Estou doente de Brasil, sim. Coloco o Chico Buarque e começo a chorar. Olho pro meu filho às portas da adolescência, moleque bom de cabeça e de coração, e tenho vontade de encerrá-lo numa redoma de vidro, protegê-lo dessa realidade tão cruel e mesquinha que vivemos hoje nesse triste país. Não vai resolver o problema, eu sei, é o óbvio ululante, mas é o que me vem à cabeça. 


Eles venceram a batalha. A guerra é nossa, né, Belchior?  

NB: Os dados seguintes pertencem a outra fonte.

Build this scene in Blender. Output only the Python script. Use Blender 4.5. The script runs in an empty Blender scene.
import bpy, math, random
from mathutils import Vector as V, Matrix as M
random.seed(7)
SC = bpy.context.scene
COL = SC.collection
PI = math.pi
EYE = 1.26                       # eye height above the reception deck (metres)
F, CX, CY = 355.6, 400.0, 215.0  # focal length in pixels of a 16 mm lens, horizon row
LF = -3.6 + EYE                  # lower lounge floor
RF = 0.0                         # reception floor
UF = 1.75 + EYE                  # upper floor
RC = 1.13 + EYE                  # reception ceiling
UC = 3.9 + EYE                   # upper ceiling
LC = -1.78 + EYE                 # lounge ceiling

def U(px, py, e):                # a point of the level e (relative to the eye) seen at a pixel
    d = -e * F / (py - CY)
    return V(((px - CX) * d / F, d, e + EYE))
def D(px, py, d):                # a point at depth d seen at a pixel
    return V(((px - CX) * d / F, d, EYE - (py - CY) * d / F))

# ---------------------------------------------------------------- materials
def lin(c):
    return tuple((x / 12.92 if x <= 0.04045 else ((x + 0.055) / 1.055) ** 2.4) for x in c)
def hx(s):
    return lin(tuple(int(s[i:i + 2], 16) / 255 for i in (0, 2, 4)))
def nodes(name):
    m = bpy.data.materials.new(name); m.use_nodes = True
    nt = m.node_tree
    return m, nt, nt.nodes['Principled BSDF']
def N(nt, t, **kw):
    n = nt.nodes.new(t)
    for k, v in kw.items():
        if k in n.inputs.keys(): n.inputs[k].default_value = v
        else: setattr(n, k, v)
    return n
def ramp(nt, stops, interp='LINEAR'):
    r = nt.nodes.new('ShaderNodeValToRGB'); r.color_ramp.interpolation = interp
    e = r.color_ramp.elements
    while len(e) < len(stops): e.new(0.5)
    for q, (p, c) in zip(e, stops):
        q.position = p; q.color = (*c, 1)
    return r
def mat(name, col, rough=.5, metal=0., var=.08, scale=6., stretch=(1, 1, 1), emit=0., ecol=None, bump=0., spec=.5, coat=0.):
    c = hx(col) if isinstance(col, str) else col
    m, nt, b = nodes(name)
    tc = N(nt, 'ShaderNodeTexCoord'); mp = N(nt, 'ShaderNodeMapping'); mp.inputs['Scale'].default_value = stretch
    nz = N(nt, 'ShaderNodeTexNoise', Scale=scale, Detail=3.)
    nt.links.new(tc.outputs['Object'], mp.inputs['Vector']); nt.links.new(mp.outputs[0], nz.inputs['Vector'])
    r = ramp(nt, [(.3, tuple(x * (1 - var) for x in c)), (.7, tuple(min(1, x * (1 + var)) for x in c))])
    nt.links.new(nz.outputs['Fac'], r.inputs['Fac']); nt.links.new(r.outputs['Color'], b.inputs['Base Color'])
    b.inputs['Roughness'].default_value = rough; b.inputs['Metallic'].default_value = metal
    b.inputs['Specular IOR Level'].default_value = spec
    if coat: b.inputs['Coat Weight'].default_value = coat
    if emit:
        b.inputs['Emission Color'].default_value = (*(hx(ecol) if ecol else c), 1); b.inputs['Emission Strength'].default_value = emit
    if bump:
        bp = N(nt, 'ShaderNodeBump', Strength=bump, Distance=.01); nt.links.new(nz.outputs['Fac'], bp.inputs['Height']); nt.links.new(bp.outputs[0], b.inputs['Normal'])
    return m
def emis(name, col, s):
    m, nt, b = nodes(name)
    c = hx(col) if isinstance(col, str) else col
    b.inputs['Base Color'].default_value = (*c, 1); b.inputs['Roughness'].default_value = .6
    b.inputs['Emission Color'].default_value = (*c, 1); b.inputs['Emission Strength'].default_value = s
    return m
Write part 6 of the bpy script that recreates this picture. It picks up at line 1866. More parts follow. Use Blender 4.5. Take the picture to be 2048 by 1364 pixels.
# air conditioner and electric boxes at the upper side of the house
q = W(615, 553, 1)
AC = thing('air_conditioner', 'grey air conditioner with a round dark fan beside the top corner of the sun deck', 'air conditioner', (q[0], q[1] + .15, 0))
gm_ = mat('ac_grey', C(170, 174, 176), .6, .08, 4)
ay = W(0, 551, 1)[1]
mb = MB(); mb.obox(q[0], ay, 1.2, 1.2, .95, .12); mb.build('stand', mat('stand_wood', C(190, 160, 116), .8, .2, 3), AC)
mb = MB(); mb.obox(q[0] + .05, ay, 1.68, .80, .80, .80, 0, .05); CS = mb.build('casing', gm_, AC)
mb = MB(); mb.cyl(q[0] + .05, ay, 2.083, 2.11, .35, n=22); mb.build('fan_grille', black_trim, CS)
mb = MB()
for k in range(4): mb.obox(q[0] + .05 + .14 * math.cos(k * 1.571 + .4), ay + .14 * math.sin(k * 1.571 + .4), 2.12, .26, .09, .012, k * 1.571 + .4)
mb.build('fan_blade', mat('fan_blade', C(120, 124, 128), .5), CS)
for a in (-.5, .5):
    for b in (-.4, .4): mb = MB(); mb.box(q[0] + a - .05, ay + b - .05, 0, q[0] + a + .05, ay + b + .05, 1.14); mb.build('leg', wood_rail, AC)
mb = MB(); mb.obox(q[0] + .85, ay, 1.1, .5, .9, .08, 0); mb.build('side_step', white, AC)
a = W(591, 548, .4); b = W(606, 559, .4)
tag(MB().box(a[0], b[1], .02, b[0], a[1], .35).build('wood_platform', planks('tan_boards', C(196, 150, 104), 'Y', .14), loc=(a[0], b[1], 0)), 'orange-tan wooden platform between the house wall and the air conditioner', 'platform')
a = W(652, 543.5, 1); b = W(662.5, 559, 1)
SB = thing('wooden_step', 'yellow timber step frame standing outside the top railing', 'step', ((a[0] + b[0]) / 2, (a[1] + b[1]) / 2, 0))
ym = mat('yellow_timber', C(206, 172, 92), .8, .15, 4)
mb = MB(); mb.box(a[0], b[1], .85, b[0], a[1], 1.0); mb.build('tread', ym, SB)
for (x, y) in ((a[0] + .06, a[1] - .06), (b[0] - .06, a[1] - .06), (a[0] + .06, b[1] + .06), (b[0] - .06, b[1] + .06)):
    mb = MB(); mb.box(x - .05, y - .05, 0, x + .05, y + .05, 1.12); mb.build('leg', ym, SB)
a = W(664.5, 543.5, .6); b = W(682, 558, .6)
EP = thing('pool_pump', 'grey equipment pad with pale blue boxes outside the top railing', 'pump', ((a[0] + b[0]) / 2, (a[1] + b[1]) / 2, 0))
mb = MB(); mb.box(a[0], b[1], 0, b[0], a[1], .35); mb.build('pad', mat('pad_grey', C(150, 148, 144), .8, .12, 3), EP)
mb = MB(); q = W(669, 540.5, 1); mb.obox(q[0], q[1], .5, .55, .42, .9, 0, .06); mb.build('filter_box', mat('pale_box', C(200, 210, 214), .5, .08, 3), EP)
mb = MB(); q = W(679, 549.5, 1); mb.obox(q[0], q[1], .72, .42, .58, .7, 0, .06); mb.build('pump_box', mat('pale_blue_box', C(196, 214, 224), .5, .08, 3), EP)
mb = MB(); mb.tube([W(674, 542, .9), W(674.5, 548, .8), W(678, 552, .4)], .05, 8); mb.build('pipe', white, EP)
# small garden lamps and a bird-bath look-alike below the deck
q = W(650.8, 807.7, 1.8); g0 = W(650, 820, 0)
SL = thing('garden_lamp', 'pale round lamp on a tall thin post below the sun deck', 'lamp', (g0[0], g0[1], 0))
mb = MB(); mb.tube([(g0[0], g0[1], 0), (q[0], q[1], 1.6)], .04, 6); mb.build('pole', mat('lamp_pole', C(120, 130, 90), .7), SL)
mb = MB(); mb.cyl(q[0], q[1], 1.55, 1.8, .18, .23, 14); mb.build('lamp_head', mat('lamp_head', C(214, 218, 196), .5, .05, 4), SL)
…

"Tenho sangrado demais, tenho chorado pra cachorro. Ano passado eu morri, mas esse ano eu não morro"  



Comentários

Raymundo de Lima disse…
Realmente me identifiquei contigo. Tb fico triste e com atitude de desistência, que talvez lembra a do personagem "Baterbly, o escriturário", de Merville. Costumo dizer que desde 2017 passei a sofrer de DDD: desilusão, desencanto e desesperança. Que fazer? Raymundo de Lima (UEM/Rev.REA).
Sandra Pinto disse…
Marcelo, seu texto me flechou. Perdemos a batalha mas não a guerra. Esse jogo vai virar. Lembrei dessa música do Ivan Lins.
"Desesperar, jamais
Aprendemos muito nestes anos
Afinal de contas, não tem cabimento
Entregar o jogo no primeiro tempo
Nada de correr da raia
Nada de morrer na praia
Nada, nada, nada de esquecer
No balanço de perdas e danos
Já tivemos muitos desenganos
Já tivemos muito que chorar
Mas agora acho que chegou a hora
De fazer valer o dito popular"
paula nogueira disse…
Marcel, sinto tb uma decepção e uma desilusão abissal com esse Brasil atual... Dói saber como pensam essas "pessoas próximas"... acho que ando horrorizada com gênero humano. Antes achava que a vileza e a perversidade era coisa de uma minoria, hoje vejo que estava enganada. Como 57 milhões elegeram este horror que aí está e 34% ainda acham que é isso mesmo, apesar do genocídio, da destruição do país, da fome, do desemprego...???
Parabéns pelos seus textos. Gosto muito de lê-lo. É um alento!